Work to do:
Print the first line of the material below and each line after it, exactly as written, ending with the line that contains "sc.camera = camo".

Provided material:
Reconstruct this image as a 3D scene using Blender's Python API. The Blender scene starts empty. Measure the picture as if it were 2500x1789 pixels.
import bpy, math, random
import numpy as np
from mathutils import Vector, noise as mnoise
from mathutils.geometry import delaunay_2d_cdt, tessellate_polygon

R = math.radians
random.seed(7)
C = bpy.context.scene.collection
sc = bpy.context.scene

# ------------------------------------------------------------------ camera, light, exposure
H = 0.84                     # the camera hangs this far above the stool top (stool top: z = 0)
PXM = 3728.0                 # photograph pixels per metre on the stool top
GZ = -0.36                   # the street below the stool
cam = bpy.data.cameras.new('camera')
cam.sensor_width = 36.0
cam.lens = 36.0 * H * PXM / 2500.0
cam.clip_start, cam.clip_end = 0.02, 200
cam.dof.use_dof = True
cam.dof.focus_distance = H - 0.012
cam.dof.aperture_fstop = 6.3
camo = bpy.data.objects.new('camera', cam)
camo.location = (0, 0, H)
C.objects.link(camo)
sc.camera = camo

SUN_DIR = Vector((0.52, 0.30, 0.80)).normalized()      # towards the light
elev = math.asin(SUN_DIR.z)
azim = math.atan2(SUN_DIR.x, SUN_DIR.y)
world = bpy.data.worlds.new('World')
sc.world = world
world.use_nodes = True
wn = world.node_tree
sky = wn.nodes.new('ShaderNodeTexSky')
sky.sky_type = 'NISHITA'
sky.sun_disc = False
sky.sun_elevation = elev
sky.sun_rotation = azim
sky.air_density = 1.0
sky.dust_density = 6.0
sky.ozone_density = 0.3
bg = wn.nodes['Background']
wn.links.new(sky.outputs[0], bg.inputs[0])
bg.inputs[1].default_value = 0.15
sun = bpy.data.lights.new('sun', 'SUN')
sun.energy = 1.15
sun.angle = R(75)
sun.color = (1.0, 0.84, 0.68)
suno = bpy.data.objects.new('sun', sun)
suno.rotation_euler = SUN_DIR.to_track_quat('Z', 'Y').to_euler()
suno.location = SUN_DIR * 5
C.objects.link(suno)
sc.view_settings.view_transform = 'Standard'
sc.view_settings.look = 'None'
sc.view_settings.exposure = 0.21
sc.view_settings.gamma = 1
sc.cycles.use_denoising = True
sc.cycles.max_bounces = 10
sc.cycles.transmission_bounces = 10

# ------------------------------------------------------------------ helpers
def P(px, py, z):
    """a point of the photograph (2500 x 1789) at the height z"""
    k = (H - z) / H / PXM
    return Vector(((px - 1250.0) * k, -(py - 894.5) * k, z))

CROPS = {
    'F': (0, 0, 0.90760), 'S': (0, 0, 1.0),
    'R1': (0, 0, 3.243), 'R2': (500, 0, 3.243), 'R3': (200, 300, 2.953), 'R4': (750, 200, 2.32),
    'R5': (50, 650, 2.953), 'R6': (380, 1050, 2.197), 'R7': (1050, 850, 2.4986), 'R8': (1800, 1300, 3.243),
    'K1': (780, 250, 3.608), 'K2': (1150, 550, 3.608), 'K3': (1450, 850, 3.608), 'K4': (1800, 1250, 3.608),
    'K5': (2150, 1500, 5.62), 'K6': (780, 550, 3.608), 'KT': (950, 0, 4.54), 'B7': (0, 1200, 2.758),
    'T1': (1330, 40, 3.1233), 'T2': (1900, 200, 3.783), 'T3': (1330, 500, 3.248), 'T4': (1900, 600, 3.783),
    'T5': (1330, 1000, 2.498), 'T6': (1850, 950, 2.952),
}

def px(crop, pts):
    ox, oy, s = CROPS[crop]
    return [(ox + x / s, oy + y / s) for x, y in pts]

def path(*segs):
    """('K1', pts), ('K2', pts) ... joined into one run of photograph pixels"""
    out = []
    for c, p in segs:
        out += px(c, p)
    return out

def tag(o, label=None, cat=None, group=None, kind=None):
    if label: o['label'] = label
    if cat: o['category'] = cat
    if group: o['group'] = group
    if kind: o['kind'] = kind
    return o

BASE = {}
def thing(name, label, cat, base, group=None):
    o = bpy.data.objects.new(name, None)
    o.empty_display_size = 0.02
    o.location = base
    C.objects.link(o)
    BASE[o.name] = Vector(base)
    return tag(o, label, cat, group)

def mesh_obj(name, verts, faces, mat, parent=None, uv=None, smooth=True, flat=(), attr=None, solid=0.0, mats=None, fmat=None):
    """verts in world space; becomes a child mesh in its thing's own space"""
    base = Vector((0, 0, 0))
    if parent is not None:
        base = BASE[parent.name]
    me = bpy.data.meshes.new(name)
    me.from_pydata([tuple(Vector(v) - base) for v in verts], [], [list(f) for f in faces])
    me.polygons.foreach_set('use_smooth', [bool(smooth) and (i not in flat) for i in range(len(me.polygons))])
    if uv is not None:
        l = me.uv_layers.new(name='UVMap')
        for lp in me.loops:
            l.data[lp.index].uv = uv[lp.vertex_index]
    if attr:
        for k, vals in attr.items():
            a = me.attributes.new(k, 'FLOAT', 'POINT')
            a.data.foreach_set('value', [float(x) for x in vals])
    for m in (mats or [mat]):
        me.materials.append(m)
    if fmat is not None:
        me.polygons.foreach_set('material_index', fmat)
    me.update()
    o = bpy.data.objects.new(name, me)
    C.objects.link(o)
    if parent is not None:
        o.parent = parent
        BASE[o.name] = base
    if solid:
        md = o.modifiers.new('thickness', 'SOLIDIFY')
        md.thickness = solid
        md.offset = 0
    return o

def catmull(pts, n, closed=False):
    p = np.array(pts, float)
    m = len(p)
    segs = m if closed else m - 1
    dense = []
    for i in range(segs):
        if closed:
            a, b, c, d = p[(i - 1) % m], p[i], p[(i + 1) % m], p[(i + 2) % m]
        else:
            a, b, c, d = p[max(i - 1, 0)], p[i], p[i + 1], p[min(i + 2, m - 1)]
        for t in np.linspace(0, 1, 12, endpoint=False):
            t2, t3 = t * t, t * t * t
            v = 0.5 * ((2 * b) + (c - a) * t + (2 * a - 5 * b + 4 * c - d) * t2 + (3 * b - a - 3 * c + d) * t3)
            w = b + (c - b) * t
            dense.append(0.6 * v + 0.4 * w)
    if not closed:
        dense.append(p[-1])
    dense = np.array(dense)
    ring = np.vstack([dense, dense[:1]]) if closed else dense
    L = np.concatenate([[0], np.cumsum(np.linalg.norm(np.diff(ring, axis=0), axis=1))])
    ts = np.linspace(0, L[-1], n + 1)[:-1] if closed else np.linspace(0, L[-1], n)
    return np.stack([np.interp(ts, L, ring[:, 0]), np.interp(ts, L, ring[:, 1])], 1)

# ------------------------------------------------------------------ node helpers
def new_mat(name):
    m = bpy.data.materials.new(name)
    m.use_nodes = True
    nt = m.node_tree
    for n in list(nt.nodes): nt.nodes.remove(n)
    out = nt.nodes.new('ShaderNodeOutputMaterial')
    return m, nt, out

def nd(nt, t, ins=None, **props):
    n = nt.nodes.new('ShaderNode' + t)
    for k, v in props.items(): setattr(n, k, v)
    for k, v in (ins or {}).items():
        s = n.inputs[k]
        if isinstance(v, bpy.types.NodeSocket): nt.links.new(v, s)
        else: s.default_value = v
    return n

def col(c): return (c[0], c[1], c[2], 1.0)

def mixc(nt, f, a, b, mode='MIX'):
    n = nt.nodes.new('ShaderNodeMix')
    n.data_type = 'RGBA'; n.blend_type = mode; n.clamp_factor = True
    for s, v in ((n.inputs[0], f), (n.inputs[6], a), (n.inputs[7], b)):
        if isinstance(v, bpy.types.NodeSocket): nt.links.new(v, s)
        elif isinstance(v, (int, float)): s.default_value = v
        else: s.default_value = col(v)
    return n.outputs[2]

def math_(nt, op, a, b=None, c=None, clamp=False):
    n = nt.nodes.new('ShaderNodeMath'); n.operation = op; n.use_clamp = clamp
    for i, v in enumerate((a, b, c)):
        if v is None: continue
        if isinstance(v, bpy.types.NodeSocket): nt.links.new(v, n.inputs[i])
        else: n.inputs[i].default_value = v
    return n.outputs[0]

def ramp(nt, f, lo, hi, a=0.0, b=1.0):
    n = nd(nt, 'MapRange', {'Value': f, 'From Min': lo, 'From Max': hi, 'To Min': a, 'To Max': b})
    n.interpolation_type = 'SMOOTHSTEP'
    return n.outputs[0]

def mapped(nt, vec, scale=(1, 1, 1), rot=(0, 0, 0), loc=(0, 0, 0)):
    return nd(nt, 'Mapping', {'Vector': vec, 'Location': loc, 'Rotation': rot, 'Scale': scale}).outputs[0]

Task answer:
Reconstruct this image as a 3D scene using Blender's Python API. The Blender scene starts empty. Measure the picture as if it were 2500x1789 pixels.
import bpy, math, random
import numpy as np
from mathutils import Vector, noise as mnoise
from mathutils.geometry import delaunay_2d_cdt, tessellate_polygon

R = math.radians
random.seed(7)
C = bpy.context.scene.collection
sc = bpy.context.scene

# ------------------------------------------------------------------ camera, light, exposure
H = 0.84                     # the camera hangs this far above the stool top (stool top: z = 0)
PXM = 3728.0                 # photograph pixels per metre on the stool top
GZ = -0.36                   # the street below the stool
cam = bpy.data.cameras.new('camera')
cam.sensor_width = 36.0
cam.lens = 36.0 * H * PXM / 2500.0
cam.clip_start, cam.clip_end = 0.02, 200
cam.dof.use_dof = True
cam.dof.focus_distance = H - 0.012
cam.dof.aperture_fstop = 6.3
camo = bpy.data.objects.new('camera', cam)
camo.location = (0, 0, H)
C.objects.link(camo)
sc.camera = camo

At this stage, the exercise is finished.